To his immense credit, Edwin Carawan has written a book that neither shies away from nor sinks under the weight of these or other issues that bedevil this contentious field. The introduction sets his discussion of classical Athenian law-making within the context of both (a) modern (particularly American) ideas about judicial review and like constraints on popular political activity, and (b) the historiographical background, paying especially welcome attention to German scholarship that Anglophone readers may have missed, most importantly for Carawan the work of Ulrich Kahrstedt (1888–1962). Part 1 reconstructs “the framework and original aims by which the court controlled the laws at Athens” (15), introducing first Carawan's basic account of the evolving fourth-century legislative landscape, next its key players (citizen-judges and law-makers), and then the earliest evidence pertaining to the older of the two review-suits—that “against unlawful acts.” Part 2, “The Constitutional Window,” examines four revealing cases from the 350s, and Part 3 interprets the last and most famous case in the dossier: Aischines's 330 prosecution of Ktesiphon for proposing that the leading politician, Demosthenes, be awarded a golden crown. The concluding chapter weaves the threads into a fascinating reading of the Athenian dēmos's control of nomoi as a practice of self-understanding entirely unlike the modern practice of judicial review. Far from aiming at self-constraint, Carawan argues that demotic nomos constituted a form of self-representation that served—not exclusively but significantly—to constrain the community's political leaders and office holders.

The necessary intricacy of some of Carawan's arguments and his decision to move through some of the evidence supporting his analysis in reverse chronological order may present difficulties for readers not already familiar with the material. But his treatment of the speeches that form the bulk of our evidence on this topic is so penetrating, and the judgments he ventures so admirably nondogmatic, often plausible, and always stimulating, that the book should be recommended to anyone with an interest in the field, with the caveat that it is not light reading.

Of special interest for political theorists are Carawan's discussions of the identity of the nomothetai, the conceptualization of nomos, and the relationship of each to the Athenian dēmos. On the first, it used to be widely supposed (by Mogens Hansen and Peter Rhodes, among others) that the nomothetai were citizen-judges (dikastai), since, among other things, they are identified in some sources as “the sworn,” which looks like a reference to the judicial oath. On that interpretation, the fourth-century dēmos entirely lacked legislative power, making fourth-century dēmokratia appear at first glance significantly more “moderate” and/or “constitutional” than its fifth-century forerunner. Recently, however, it has been argued (most notably by Mirko Canevaro and Albert Esu, drawing on earlier work by Marcel Piérart) that nomothetai were none other than the assembled dēmos under another name. Carawan attractively combines both interpretations. As he admits, there is “not much to go on” (64), but the evidence is at least compatible with the possibility that the nomothetai were originally a mass assembly of citizens who had taken the judicial oath, although that qualification fell into disuse over time (63–75, esp. 63–67). The uncertainty may never be finally resolved, but as well as cutting an elegant path through a vexed debate, Carawan's reconstruction has the merit of reminding readers that things may not have gone on as they began, especially over an eighty-year period, in a community known as much for its institutional experimentation as for its respect for its own traditions.

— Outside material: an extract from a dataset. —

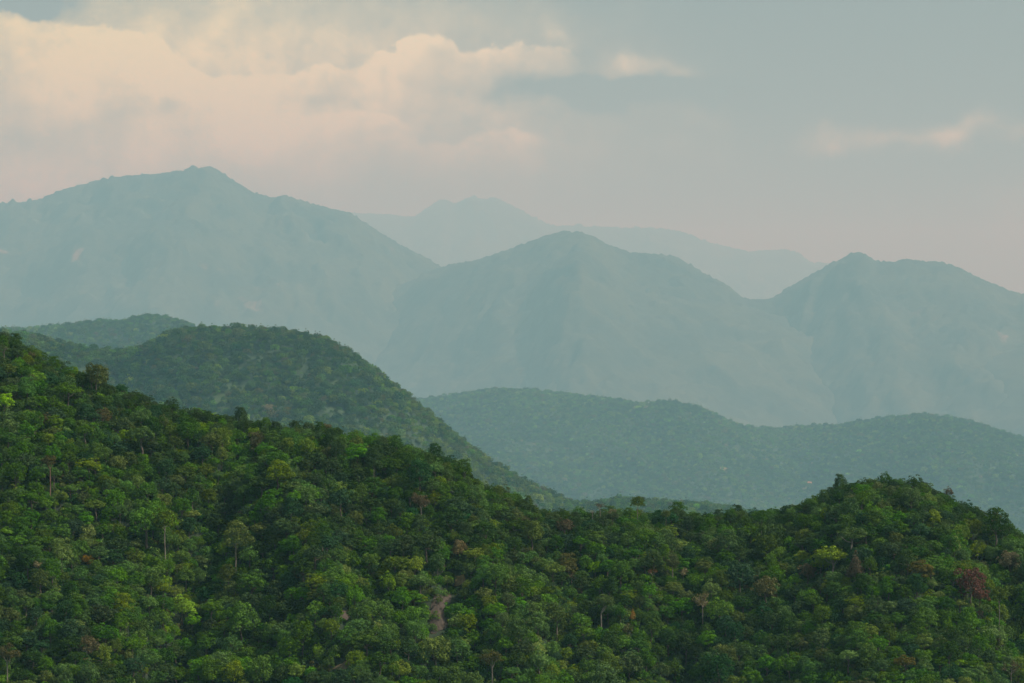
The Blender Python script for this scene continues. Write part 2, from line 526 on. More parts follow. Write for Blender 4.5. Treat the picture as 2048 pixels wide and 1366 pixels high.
near_o = sheet('forested_hillside', near.H, -290, 290, 430, 1160, 3.5, M_UNDER)
hill2_o = sheet('forested_hill', hill2.H, -2300, 1800, 3500, 8000, 26.0, M_MID)
hill2b_o = sheet('forested_hill', hill2b.H, -4600, 1600, 8000, 14600, 50.0, M_MID)
mid_o = sheet('forested_hill', mid.H, -5300, 6600, 11800, 21000, 62.0, M_MID)
sheet('mountain', m_left.H, -11000, 6000, 29000, 40000, 34.0, M_FAR)
sheet('mountain', m_mid.H, -6500, 10500, 24000, 36500, 35.0, M_FAR)
sheet('mountain', m_spur.H, -5500, 8000, 24500, 34500, 36.0, M_FAR)
sheet('mountain', m_back.H, -17500, 17500, 64000, 72000, 50.0, M_FAR)
sheet('mountain', m_side.H, 2200, 10500, 23500, 35500, 55.0, M_FAR)
xs_near = sheet('ground', valley, -1000, 1000, -900, 1100, 12.5, M_VALLEY)


def plain(x, y):
    return valley(x, y) - 1.5


sheet('ground', plain, -45000, 45000, -3000, 96000, 600.0, M_VALLEY)

# ------------------------------------------------------------------ haze: the humid air between the hills
HAZE = 0.000046
m, q, out = mat('humid_air')
pv = m.node_tree.nodes.new('ShaderNodeVolumePrincipled')
pv.inputs['Density'].default_value = HAZE
pv.inputs['Color'].default_value = (0.39, 0.88, 1.0, 1)
pv.inputs['Absorption Color'].default_value = (1, 1, 1, 1)
pv.inputs['Anisotropy'].default_value = 0.0
q.l.new(pv.outputs[0], out.inputs['Volume'])
hx, hy0, hy1, hz0, hz1 = 46000, -3800, 97000, -1735.0, 3020.0
co = np.array([[sx * hx, y, z] for z in (hz0, hz1) for y in (hy0, hy1) for sx in (-1, 1)], float)
qd = np.array([[0, 2, 3, 1], [4, 5, 7, 6], [0, 1, 5, 4], [2, 6, 7, 3], [0, 4, 6, 2], [1, 3, 7, 5]])
hm = mesh_from('haze', co, qd)
hm.materials.append(m)
haze = bpy.data.objects.new('haze', hm)
COL.objects.link(haze)
setp(haze, 'pale blue-grey humid haze filling the air between the hills', 'haze', None, 'stuff')

# ------------------------------------------------------------------ tree shapes
def leaves(rng, centres, radii, zsq, size, cover, mid_c, outward=-0.25, lift=0.35, jit=0.45):
    V, T = [], []
    for c, r in zip(centres, radii):
        n = int(cover * 4 * math.pi * r * r / (size * size))
        d = rng.normal(size=(n, 3))
        d /= np.linalg.norm(d, axis=1)[:, None]
        p = c + d * r * np.array([1, 1, zsq]) * rng.uniform(0.78, 1.06, (n, 1))
        o = p - mid_c
        o /= np.linalg.norm(o, axis=1)[:, None] + 1e-6
        keep = ((o * d).sum(1) > outward) & (d[:, 2] > -0.75)
        p, d = p[keep], d[keep]
        n = len(p)
        if n == 0:
            continue
        nr = d + np.array([0, 0, lift]) + rng.normal(size=(n, 3)) * jit
        nr /= np.linalg.norm(nr, axis=1)[:, None]
        t = np.cross(nr, rng.normal(size=(n, 3)))
        t /= np.linalg.norm(t, axis=1)[:, None] + 1e-6
        b = np.cross(nr, t)
        s = size * rng.uniform(0.55, 1.25, (n, 1))
        a = rng.uniform(0.38, 0.75, (n, 1))
        q4 = np.stack([p - t * s * .6, p - b * s * a * .6 + nr * s * .10, p + t * s * .6, p + b * s * a * .6 + nr * s * .10], 1)
        V.append(q4.reshape(-1, 3))
        lt = rng.uniform(0.78, 1.25)
        T.append(lt * rng.uniform(0.75, 1.25, n))
    V = np.concatenate(V)
    T = np.concatenate(T)
    Q = np.arange(len(V)).reshape(-1, 4)
    return V, Q, T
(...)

That reminder recurs in relation to the conceptualization of nomos. In classical contexts, this term is almost always translated “law” and interpreted consciously or unconsciously as a written statute, but nomos could also indicate “custom,” “tradition,” “norm,” “rule,” and “convention.” Carawan rightly emphasizes this semantic breadth, arguing that “long after nomos was adopted as the proper term for general statutes of permanent validity, it retained an archaic sense of customary practice or traditional role” (85–86). His study of early cases of the graphē paranomōn supports that view. A person who was paranomos, or a thing or action that was paranomon, went “beyond” or “against” nomos. On the prevailing interpretation of this kind of lawsuit (based largely on fourth-century evidence), what was paranomon was a decree that contravened one or more standing laws. The suit targeted a textual contradiction, and the judges’ task was to compare the texts and rule on the contradiction. Following Kahrstedt, Carawan argues that this interpretation fails for fifth-century cases at least, since the distinction between nomoi and decrees—and the concomitant rule about decrees being invalid (akuros) if they contradicted written nomos—did not come into being until later. He advances a radically different interpretation of being paranomon in this period: the lawsuit originally targeted not textual contradiction but office holders who went beyond the norms of their roles to the detriment of the dēmos. Early graphai paranomōn were often “a remedy against officers or citizens who overreached in some official capacity, who used the cloak of authority to infringe upon traditional rules” (78). In other words, even when written down and formally approved, nomoi may have been regarded and deployed by contemporaries as customs through which the dēmos ruled over the community, including its own office holders, rather than as statutes by which it expected to be ruled. This powerful interpretation is developed throughout the book and is ultimately compelling.

Carawan's intervention is advanced with such modesty that its theoretical implications risk being missed. Nonetheless, this book poses a profound challenge to many specialists and ought to influence nonspecialist discussions of ancient Greek politics, law, and political philosophy, especially that of Aristotle. If Carawan is even roughly right, far from becoming a “moderate” or “constitutional” democracy, classical Athens remained a prime example of what Aristotle called “ultimate” (teleutaia) dēmokratia: a system in which the dēmos was in control (kurios) of nomoi rather than the opposite. Still more valuably, Carawan provides the historical resources to appreciate just how innovative and radically antidemocratic was Aristotle's advocacy of what he called ton nomon archein, which we know as “the rule of law,” and how impoverished our understanding of the role of nomos in dēmokratia is likely to remain, so long as—unlike Carawan—we fail to move beyond that particular Aristotelian paradigm.